From the entries below, copy every line holding the word "picture".

───── Dataset extract

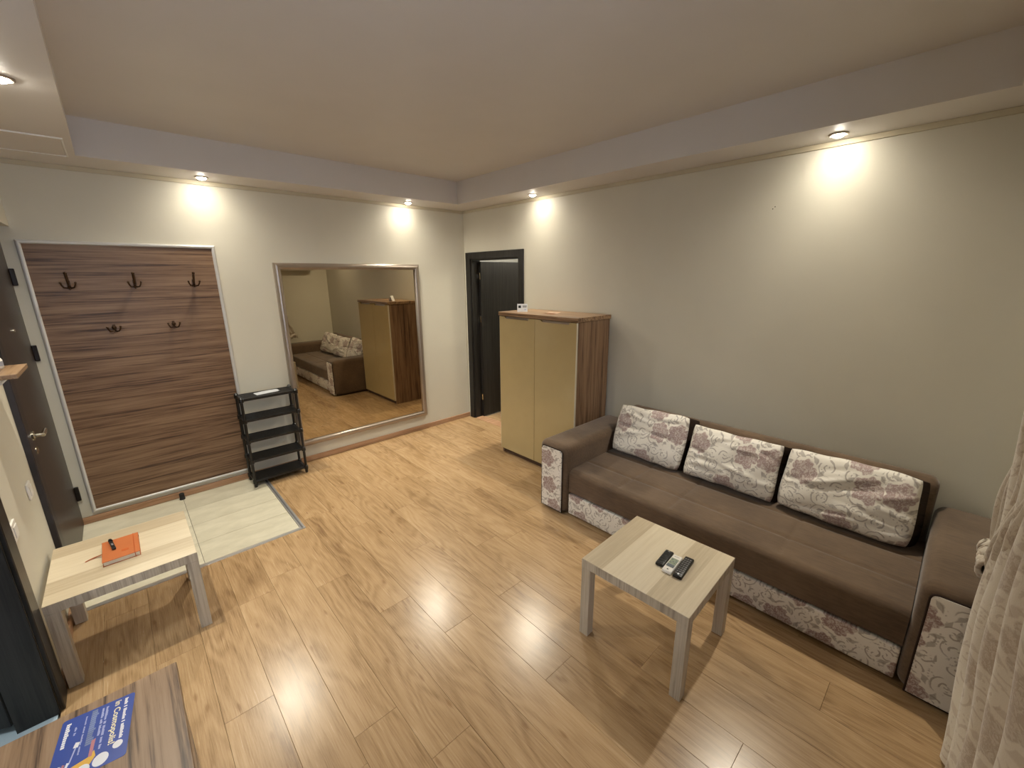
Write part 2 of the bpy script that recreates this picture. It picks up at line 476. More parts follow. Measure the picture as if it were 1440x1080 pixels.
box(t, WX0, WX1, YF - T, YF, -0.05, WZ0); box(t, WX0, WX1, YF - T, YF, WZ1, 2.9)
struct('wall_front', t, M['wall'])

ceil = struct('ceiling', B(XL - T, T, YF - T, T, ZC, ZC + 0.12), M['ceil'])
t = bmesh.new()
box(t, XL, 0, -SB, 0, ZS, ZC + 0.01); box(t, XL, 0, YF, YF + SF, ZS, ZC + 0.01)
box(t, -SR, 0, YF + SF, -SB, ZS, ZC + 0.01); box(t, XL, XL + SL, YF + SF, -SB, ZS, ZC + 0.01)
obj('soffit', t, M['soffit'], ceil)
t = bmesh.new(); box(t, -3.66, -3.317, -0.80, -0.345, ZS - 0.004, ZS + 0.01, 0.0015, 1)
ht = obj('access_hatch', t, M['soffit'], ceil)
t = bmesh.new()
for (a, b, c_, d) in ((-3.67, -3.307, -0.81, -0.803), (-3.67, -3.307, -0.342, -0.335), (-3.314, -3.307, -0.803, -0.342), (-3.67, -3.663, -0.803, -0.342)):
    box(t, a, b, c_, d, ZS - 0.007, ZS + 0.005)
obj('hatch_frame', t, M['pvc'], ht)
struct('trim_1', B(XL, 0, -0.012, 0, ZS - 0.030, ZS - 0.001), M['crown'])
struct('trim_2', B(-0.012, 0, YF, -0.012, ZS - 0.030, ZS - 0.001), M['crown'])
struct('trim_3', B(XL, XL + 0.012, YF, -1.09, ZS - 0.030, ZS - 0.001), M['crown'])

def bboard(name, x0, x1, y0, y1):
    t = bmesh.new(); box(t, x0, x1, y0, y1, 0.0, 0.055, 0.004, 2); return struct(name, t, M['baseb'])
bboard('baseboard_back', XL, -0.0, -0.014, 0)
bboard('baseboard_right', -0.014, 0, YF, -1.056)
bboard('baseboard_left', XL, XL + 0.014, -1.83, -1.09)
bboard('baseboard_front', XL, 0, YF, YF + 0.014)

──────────
───── Dataset extract

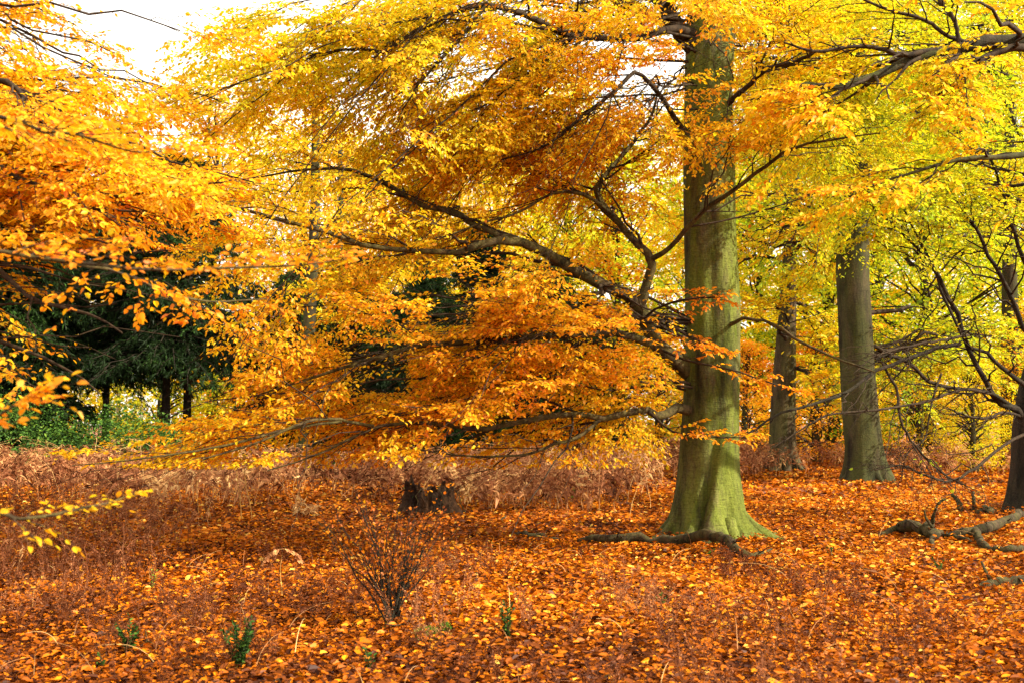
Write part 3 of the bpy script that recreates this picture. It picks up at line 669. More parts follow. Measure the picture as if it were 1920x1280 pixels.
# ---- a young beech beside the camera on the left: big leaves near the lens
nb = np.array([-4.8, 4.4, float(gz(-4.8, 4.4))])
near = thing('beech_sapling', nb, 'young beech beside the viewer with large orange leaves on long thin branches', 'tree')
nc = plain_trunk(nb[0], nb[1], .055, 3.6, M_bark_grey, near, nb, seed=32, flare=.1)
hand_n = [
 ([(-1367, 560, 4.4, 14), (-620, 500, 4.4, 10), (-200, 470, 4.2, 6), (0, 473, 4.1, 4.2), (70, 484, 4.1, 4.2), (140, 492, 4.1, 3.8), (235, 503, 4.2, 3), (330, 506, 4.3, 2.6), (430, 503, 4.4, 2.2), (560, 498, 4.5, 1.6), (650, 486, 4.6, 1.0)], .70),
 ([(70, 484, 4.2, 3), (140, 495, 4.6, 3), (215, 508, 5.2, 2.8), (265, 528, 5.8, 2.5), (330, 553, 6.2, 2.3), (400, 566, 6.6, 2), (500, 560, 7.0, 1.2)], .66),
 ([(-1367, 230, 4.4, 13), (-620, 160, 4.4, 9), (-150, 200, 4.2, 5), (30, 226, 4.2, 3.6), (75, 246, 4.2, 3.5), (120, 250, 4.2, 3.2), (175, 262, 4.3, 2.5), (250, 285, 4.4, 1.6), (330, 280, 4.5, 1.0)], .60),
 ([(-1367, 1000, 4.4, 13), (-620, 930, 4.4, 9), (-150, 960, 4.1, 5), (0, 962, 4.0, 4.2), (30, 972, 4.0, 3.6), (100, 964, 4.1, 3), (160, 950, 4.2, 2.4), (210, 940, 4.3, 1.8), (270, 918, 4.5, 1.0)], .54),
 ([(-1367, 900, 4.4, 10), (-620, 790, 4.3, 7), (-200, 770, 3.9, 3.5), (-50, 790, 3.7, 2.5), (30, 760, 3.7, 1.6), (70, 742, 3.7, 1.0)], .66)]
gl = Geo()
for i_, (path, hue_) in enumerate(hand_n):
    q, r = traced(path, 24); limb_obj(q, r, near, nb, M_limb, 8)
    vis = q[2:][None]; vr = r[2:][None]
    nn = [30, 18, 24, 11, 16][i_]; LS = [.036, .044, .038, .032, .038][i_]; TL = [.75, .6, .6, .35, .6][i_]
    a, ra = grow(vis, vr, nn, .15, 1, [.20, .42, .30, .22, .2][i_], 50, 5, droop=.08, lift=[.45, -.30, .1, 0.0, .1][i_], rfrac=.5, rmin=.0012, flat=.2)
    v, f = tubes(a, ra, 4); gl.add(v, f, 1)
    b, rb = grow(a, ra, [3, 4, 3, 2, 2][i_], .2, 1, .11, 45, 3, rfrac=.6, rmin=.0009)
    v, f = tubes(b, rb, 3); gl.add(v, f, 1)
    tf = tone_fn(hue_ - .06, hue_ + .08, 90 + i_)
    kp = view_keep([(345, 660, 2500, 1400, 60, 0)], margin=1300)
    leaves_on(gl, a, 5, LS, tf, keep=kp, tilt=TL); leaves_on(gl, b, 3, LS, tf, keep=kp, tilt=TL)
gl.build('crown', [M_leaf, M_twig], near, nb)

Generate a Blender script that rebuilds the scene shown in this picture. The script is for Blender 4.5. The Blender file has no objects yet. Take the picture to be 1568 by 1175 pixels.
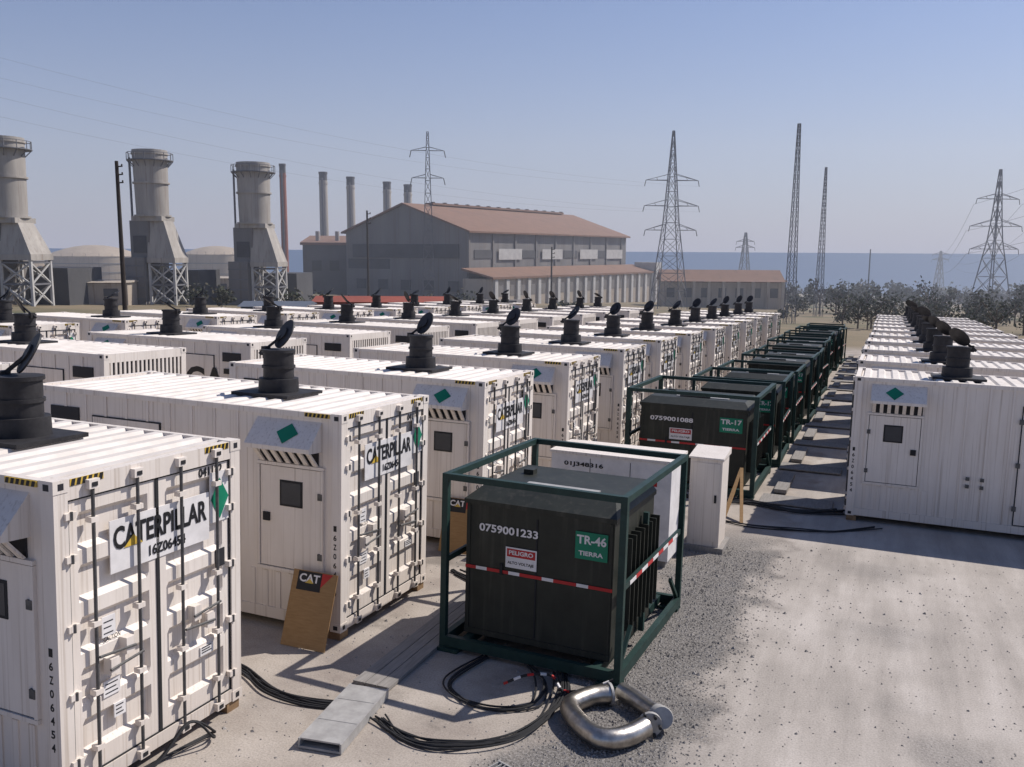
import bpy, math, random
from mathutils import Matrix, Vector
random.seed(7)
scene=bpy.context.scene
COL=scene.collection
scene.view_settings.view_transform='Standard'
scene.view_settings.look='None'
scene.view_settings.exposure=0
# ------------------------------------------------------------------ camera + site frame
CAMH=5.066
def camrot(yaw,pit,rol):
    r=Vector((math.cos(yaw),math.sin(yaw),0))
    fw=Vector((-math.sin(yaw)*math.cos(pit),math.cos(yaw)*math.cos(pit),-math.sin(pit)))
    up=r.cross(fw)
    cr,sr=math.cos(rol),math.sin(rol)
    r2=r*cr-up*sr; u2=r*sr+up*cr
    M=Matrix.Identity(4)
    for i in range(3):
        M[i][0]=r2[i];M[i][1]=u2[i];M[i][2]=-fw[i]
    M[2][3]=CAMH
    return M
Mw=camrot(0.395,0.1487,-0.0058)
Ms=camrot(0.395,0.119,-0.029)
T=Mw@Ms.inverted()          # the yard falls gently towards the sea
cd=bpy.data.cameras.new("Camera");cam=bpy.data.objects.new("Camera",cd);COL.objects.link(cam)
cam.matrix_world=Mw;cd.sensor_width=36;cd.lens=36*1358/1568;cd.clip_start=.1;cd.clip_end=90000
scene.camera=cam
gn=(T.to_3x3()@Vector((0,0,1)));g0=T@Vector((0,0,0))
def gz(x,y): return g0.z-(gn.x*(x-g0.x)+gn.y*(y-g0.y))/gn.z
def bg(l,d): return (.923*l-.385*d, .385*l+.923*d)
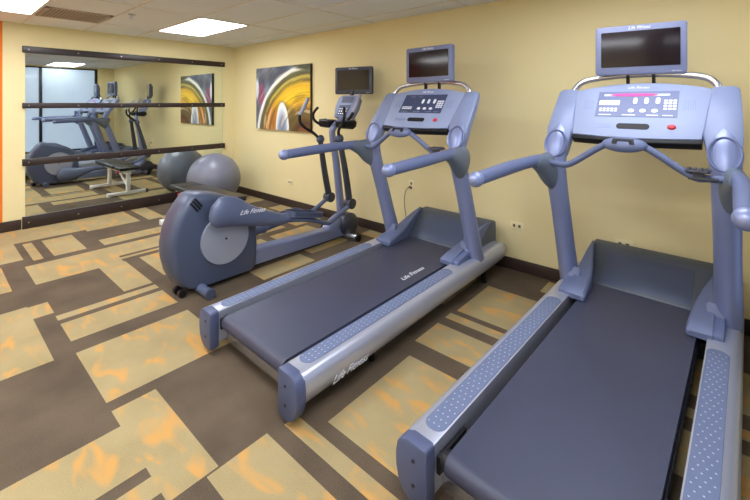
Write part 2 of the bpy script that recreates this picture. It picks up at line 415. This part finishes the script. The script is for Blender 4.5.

──────────

§ **Task result**:
Write part 2 of the bpy script that recreates this picture. It picks up at line 476. More parts follow. Measure the picture as if it were 1440x1080 pixels.
Write part 3 of the bpy script that recreates this picture. It picks up at line 669. More parts follow. Measure the picture as if it were 1920x1280 pixels.
Generate a Blender script that rebuilds the scene shown in this picture. The script is for Blender 4.5. The Blender file has no objects yet. Take the picture to be 1568 by 1175 pixels.
Write part 2 of the bpy script that recreates this picture. It picks up at line 415. This part finishes the script. The script is for Blender 4.5.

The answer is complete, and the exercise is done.